The Order Review

by Susan Granger (ssg722 AT aol DOT com)
September 8th, 2003

Susan Granger's review of "The Order" (20th Century-Fox)
    While "The Order" purports to be a religious thriller, it's neither religious nor a thriller. It's an occult tale based on the intriguing medieval concept of the Sin Eater. That's someone who can offer absolution by swallowing a confessor's sins and taking them upon himself. This relic ritual involves placing salt and bread on the deceased, reciting an incantation and then consuming the salt and bread, representing the sins. As reinterpreted by writer/director Brian Helgeland, that act of absolution brings with it a kind of immortality, so that if the Sin Eater ever wants to pass on to the afterlife, he must find another priest to eat all the sins he's accumulated over the years.

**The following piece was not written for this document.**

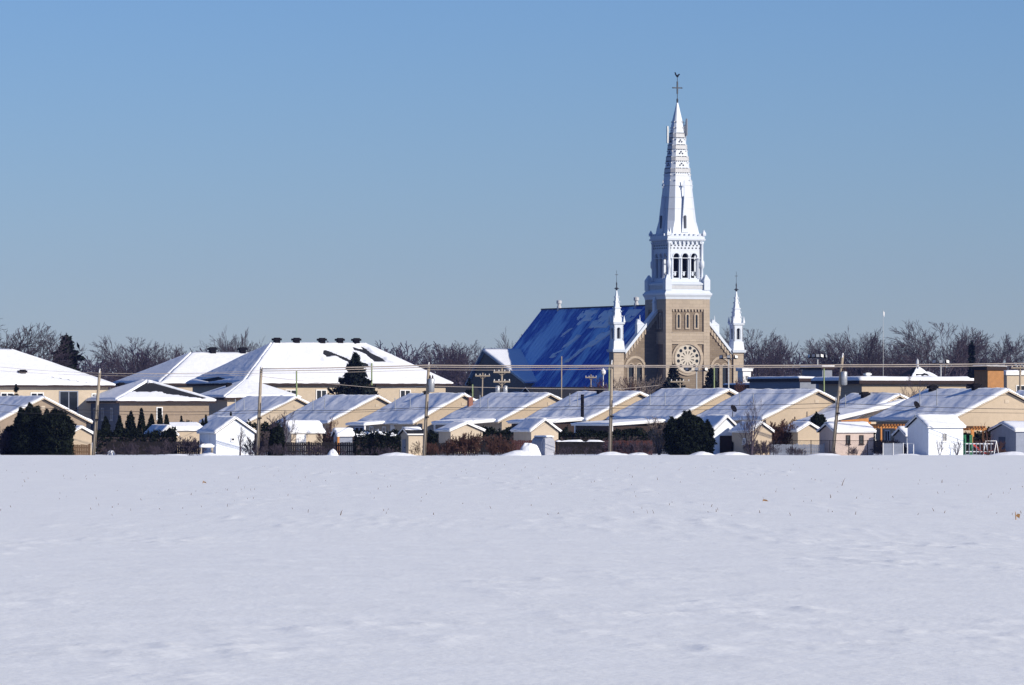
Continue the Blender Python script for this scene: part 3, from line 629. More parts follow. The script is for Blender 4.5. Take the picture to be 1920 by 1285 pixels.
# ------------------------------------------------------------------ bungalows along the street
def bungalow(label, apex_px, Y, eave, ridge, seed, W=10.4, D=14.0, wall=BEIGE, extra=None, wins=((2.2, 1.0), (5.6, 0.9), (8.0, 0.9), (11.2, 1.5)), vents=(), amp=0.10):
    s = sc_at(Y); px0 = apex_px - (W / 2) * CT / s
    t = gable_building('bungalow', label, 'house', px0, Y, W, D, eave - 0.28, ridge - 0.28, 'y', wall, 0.21, 0.55, seed, 'bungalows along the street', amp=amp, res=(56, 40), rover=0.30, fascia=CREAM)
    gv = MB(); gv.box(W / 2 - 0.2, W / 2 + 0.2, -0.04, -0.004, ridge - 1.2, ridge - 0.9); gv.build('gable_vent', CREAM, t)
    sl = (ridge - eave) / (W / 2)
    rng = random.Random(seed)
    for y, w in wins: window(t, D - y, 1.55, w, 1.05, 0.0, 'left')
    MB().box(-0.05, 0.0, D * 0.42, D * 0.42 + 0.95, 0.2, 2.25).build('door', TRIM, t)
    window(t, W * 0.3, 1.5, 1.1, 1.0, 0.0)
    for k in range(2):                        # plumbing vents standing through the snow
        x = W * 0.16 + rng.random() * 0.5; y = D * (0.45 + 0.2 * k) + rng.random(); z = eave + sl * x
        pipe(t, x, y, z - 0.2, z + 1.15 + rng.random() * 0.3, 0.05)
    for x, y, sz in vents:
        roof_vent(t, x, y, eave + sl * min(x, W - x) + 0.2, sz)
    return t, s
rowY = lambda i: 486 + (9 - i) * 16.5
B = {}
spec = [(1, 553, 2.75, 5.2, 'snow-roofed beige bungalow behind the white gabled shed', CREAM), (2, 706, 2.75, 5.3, 'snow-roofed beige bungalow right in front of the spruce', BEIGE),
        (3, 868, 2.75, 5.45, 'snow-roofed beige bungalow with the transformer pole across its roof', BEIGE), (4, 1030, 2.95, 5.45, 'snow-roofed beige bungalow with low back porch, below the double-crossarm pole', BEIGE),
        (5, 1198, 3.1, 5.55, 'snow-roofed beige bungalow with dark stovepipe and brown back extension', BEIGE), (6, 1366, 3.25, 5.75, 'snow-roofed beige bungalow straight below the church tower', BEIGE),
        (7, 1534, 3.25, 5.65, 'snow-roofed beige bungalow right of the tall round cedar', BEIGE), (8, 1722, 2.9, 5.25, 'snow-roofed cream bungalow with orange cedar porch gable', CREAM),
        (9, 1892, 3.25, 5.6, 'snow-roofed beige bungalow behind the large white shed', BEIGE), (10, 2052, 3.25, 5.5, 'snow-roofed bungalow cut off by the right edge', BEIGE), (0, 138, 2.9, 5.1, 'snow-roofed tan bungalow behind the dark hedge at the left edge', TAN)]
for i, ax, ev, rg, lab, wl in spec:
    Yi = {0: 560.0, 8: 512.0, 10: 502.0}.get(i, rowY(i))
    if i == 0: B[i] = bungalow(lab, ax - 60, Yi, ev, rg, 40, W=9.0, D=16.0, wall=wl)
    elif i == 8: B[i] = bungalow(lab, ax - 35, Yi, ev, rg, 48 * 3, W=9.6, D=9.0, wall=wl, wins=((2.2, 1.0), (5.6, 0.9)), vents=((4.0, 5.0, 0.8),))
    elif i == 10: B[i] = bungalow(lab, ax, Yi, ev, rg, 51, D=13, wall=GREYS)
    else: B[i] = bungalow(lab, ax, Yi, ev, rg, i * 13 + 3, wall=wl, D=14.2, vents={3: ((4.9, 9, 0.6),), 5: ((4.8, 8, 0.8),), 9: ((4.7, 12.5, 0.8), (5.0, 5.2, 0.8))}.get(i, ()))

def lean_to(t, x0, x1, y0, y1, zl, zh, posts, wall=None, snow=0.2, seed=0, roofm=TRIM, name='porch'):
    """shallow roof against the left wall of a house: low edge at x0, high at x1"""
    r = MB(); q = [(x0, y1, zl), (x0, y0, zl), (x1, y0, zh), (x1, y1, zh)]; roof_plane(r, q, 0.14); ro = r.build(name + '_roof', roofm, t)
    if snow: snow_slab('snow', q, snow, SNOW, ro, 20, 12, 0.06, seed)
    for (x, y) in posts: MB().box(x - 0.07, x + 0.07, y - 0.07, y + 0.07, 0, zl - 0.12).build(name + '_post', TRIM, t)
    if wall: MB().box(x0 + 0.3, x1 - 0.01, y0 + 0.3, y1 - 0.3, 0, zl - 0.15).build(name + '_wall', wall, t)
lean_to(B[4][0], -4.2, -0.55, 0.3, 8.0, 2.45, 2.75, [(-4.0, 0.5), (-4.0, 4.0), (-4.0, 7.7)], None, 0.22, 5)
lean_to(B[5][0], -5.2, -0.55, 0.2, 8.0, 2.6, 2.9, [(-5.0, 0.4)], SOFFIT, 0.22, 6, name='extension')
pipe(B[5][0], -0.35, 1.0, 0.5, 5.3, 0.17, 'stovepipe', DKMET)
lean_to(B[6][0], -6.5, -0.6, 1.0, 10, 2.45, 2.8, [(-6.3, 1.2), (-6.3, 9.5)], SOFFIT, 0.15, 7, name='extension')
lean_to(B[3][0], -3.0, -0.6, 7.0, 12.0, 2.3, 2.5, [(-2.8, 7.2)], None, 0.15, 9)
MB().box(2.0, 2.45, 12.8, 13.25, 3.2, 5.1).build('chimney', CHIMB, B[4][0])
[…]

    Heath Ledger plays Alex, a conflicted Carolingen priest who still says Mass in Latin. He is dispatched by Cardinal Driscoll of New York (Peter Weller) to Rome to investigate the death of his mentor, Father Dominic. Accompanying him is Mara, (Shannyn Sossamon), a suicidal psychic with whom Alex shares a troubled past. They team up with Alex's buddy, a burly Irish priest, Father Thomas (Mark Addy). These renegades operate in the shadowy underground of the Eternal City, fearing nothing, not even Church hierarchy, in their perilous determination to locate William Eden (German actor Benno Furmann): a.k.a.: The Other. Once found, this weary 600 year-old Sin Eater intones pithy mumbo-jumbo like, "Knowledge is the enemy of faith."
    There's nothing suspenseful, shocking or scary about what happens, particularly since Nicola Pecorini's cinematography is cloaked in shadows. And if the trio of protagonists looks familiar, Brian Helgeland previously teamed Ledger, Sossamon and Addy in "A Knight's Tale." On the Granger Movie Gauge of 1 to 10, "The Order" is a dark, tedious 2. It's a murky cinematic mess.